五個の人間、というのは、雑誌『明星』を主宰する三十代半ばの与謝野寛と、そこに集う二十代前半の詩人たち四人。北原白秋、平野萬里、太田正雄(木下杢太郎)、吉井勇である。
五人は九州各地を漫遊し、その紀行文を「東京二六新聞」に連載した。毎日、五人交代で書いたが、いったい誰がいつのどの文章を担当したのかは読者にはわからない。筆者名は「五人づれ」である。
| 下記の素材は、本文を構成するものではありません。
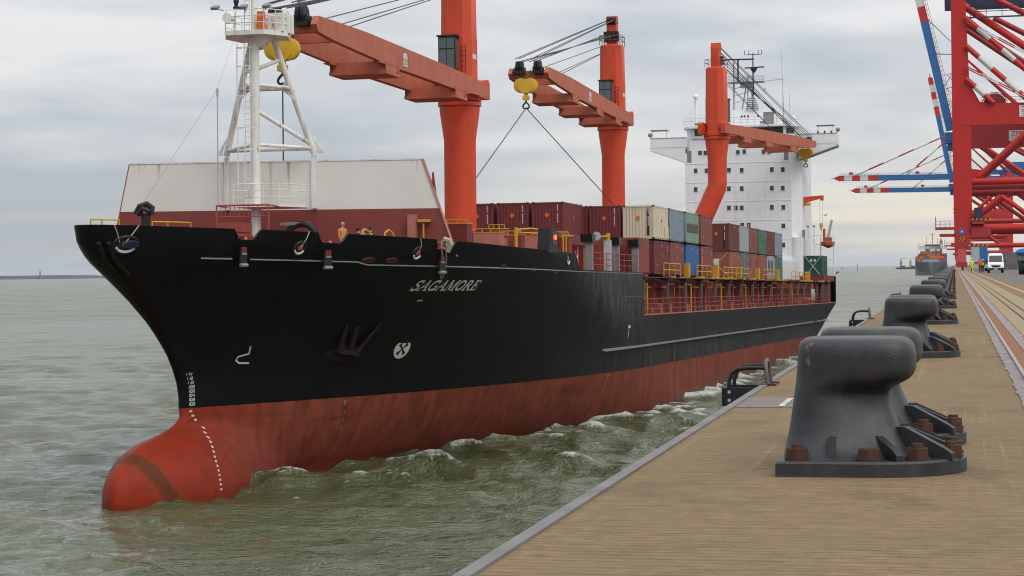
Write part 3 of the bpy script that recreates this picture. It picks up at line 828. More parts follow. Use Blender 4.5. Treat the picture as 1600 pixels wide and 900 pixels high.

与謝野寛だけが黒い背広、後の四人は学生ないしは学生上がりで、みな揃って金ボタンのついた学生服姿であったから、「よそ見にはまるで修学旅行のように見えたかもしれない」と後に吉井勇は回想している。


八千代海を渡る船から海に飛び込んで泳いだり。
足元の蛇と蝦蟇とのにらみ合いにちょっかい出して、あげくに逃げ出したり。
阿蘇山の噴火口に金剛杖を投げこんだり。
まったく修学旅行のようだ。


文章は美しくて、ときどき、これはいったい五人のうちの誰が書いたのだろう、と詮索したくなる。


たとえば、雨の日の佐賀の町はずれで。
「行く所として川の無い所はない。皆灌漑の用をなすべき緩く流るる平野の小川である。台湾藻と称する河骨に似た藻が所せく繁って、すっくと咲いた紫の花が小女のように美しい。藻なき所には蜘蛛のような四手網が張られてある。暫くして筑後川に達した。雨はいよいよ降る」


それから画津湖で夕刻、屋形船に乗って。
「静かだ、静かだ、そよとの音も無い。満天の星が澄徹の水にじっと動くこと無く映る。蛍がたわたわと飛ぶ」


荒れた海を渡る船で酔ったり、「よい宿に案内する」という車夫の口に騙されて恐ろし気な宿に行きついたり、大江村の天主堂教会にバアテルさん(フランス人宣教師)を訪ねたり、三池炭鉱でダンテの夢の地獄を想像したり、白秋の柳川の実家に転がり込んだり……
そして、旅は詩や歌にもなり、紀行文とともに掲載されているのがうれしい。


新聞の連載は二十九回。いったいどのくらいの長きに渡る旅だったのだろう。時間を気にせずにゆったりとめぐる旅程がうらやましい。
やがて、ふところも寂しくなる。
東京に帰る夜汽車の窓に思いがけず「ほうき星」が流れるのが印象的で、最後まで美しい幸福な旅、五足の靴あと辿るのは楽しかった。